Retirement Aspirations, Careful Financial Planning and a Desire to help Family Drives appetite for Equity Release

Far from being a product of last resort, retirement aspirations and financial planning drives almost half of equity release customer choices suggests new research from Standard Life Home Finance. 

Unveiled at the Equity Release Summit in Westminster last week, the ‘Lightbulb Moment’ research considered views from 418 people who had taken out equity release and 94 who had declined to proceed after enquiring about the products.

Retirement ambitions, financial planning and families driving choices

Almost a third (32%) of those who took out equity release said they did so because they realised they wanted more from life as they got older and needed additional money to do this, while 11% said their family and friends needed their support. Others were more focused on financial planning, with 17% saying that they had always known that their pensions and savings were not enough, while a further 11% revealed that they considered their options as they realised their finances would not provide them with the standard of living they wanted. 

Under 10% driven by derailed retirement plans

Less than one in ten (8%) said their choices were driven by a life event which derailed their retirement plans – such as divorce, redundancy, or illness.  Interestingly, 17% who did not take out equity release said their need for additional money was driven by a life event.  This cohort was also more likely to say they had always known their pension and savings were not enough (+3% to 20%) and be keen to support their family and friends (+4% 15%) – see table below.
When did you first realise that you needed additional money to meet your needs Took out equity release Didn’t take out equity release
I wanted more from life as I got older and needed additional money to do this 32% 17%
I had always known this as my pensions and savings are not enough 17% 20%
Having spoken to family and friends, they needed my support 11% 15%
As I approached retirement, I took a look at my finances and did not have enough to enjoy the standard of living I wanted 11% 11%
A life event such as a divorce/redundancy/illness derailed my existing plans 8% 17%
I did not want to keep working and I needed additional money to allow me to stop 5% 8%

Kay Westgarth, Head of Sales at Standard Life Home Finance, said: “While historically some people have been comfortable pigeon-holing equity release as a product of last resort, speaking to customers who have taken out equity release or seriously considered this option, you can clearly see that this is not always the case.
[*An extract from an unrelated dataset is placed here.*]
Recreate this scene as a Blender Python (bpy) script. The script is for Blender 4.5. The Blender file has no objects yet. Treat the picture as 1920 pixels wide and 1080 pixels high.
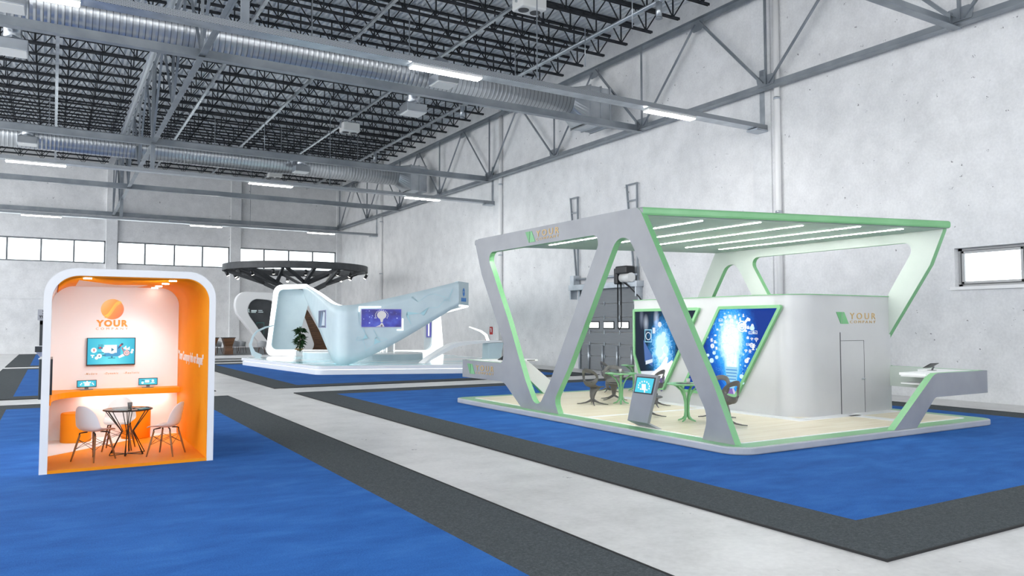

Instead, it is frequently being used as a financial planning tool, a springboard to achieving retirement ambitions or an opportunity to support the wider family.

Whether a person uses their housing equity as an inheritance, part of their retirement planning or both, we need to ensure that people take the time to consider what role their largest asset could play in retirement.  By speaking to a specialist adviser, people can ensure they make sensible, long-term, sustainable choices in later life that will provide them with a lifetime of possibilities.”

Taking Time to Consider Wider Options

Having identified a financial shortfall, 40% of over-55s who went on to take out equity release initially felt pensive about their finances and took the time to consider their financial options.  Almost one in five (19%) felt confused as they didn’t know how to secure the funds they needed, and 18% were worried as they knew how much money they needed but didn’t have it. Only 3 per cent were confident when they found they would need additional money to meet their needs.

Rather than purely focusing on equity release, one in four (25%) had considered downsizing, while one in five (20%) contemplated using their savings.  Others looked at working longer (17%) or taking out a personal loan (19%). 

Those who did not take out equity release – potentially as they were a slightly younger cohort – were more likely to look at working longer (+6% to 23%), downsizing (+1% to 26%) and using their savings (+4% to 24%) – see table below.
What options did you consider when you needed additional funds? Took out equity release Didn’t take out equity release
Downsizing 25% 26%
Using my savings 20% 24%
Working longer 17% 23%
Taking out a personal loan 19% 21%
Giving up on the idea and simply continuing 14% 13%
Speaking to my lender about extending my mortgage term 6% 11%

Kay Westgarth, Head of Sales at Standard Life Home Finance, said: “While a good adviser will run through all of a customer’s options at their appointment, it is interesting to note that even before they speak to someone many people are aware of the different choices they face.  Specialist advice is still vitally important but working with customers who have already started to think about their options makes the advice process smoother.”

About the research
What moves a consumer from acknowledging they have a financial challenge to meet and understanding that housing equity could be the answer?  Using feedback and case studies from real customers, SLHF pushes the market to be better by developing understanding more about the psychology of customer choice.
In April 2022, 512 people were interviewed by Standard Life Home Finance.  Of these, 418 had taken out equity release while 94 had chosen not to take one of these products with Key Group at the moment.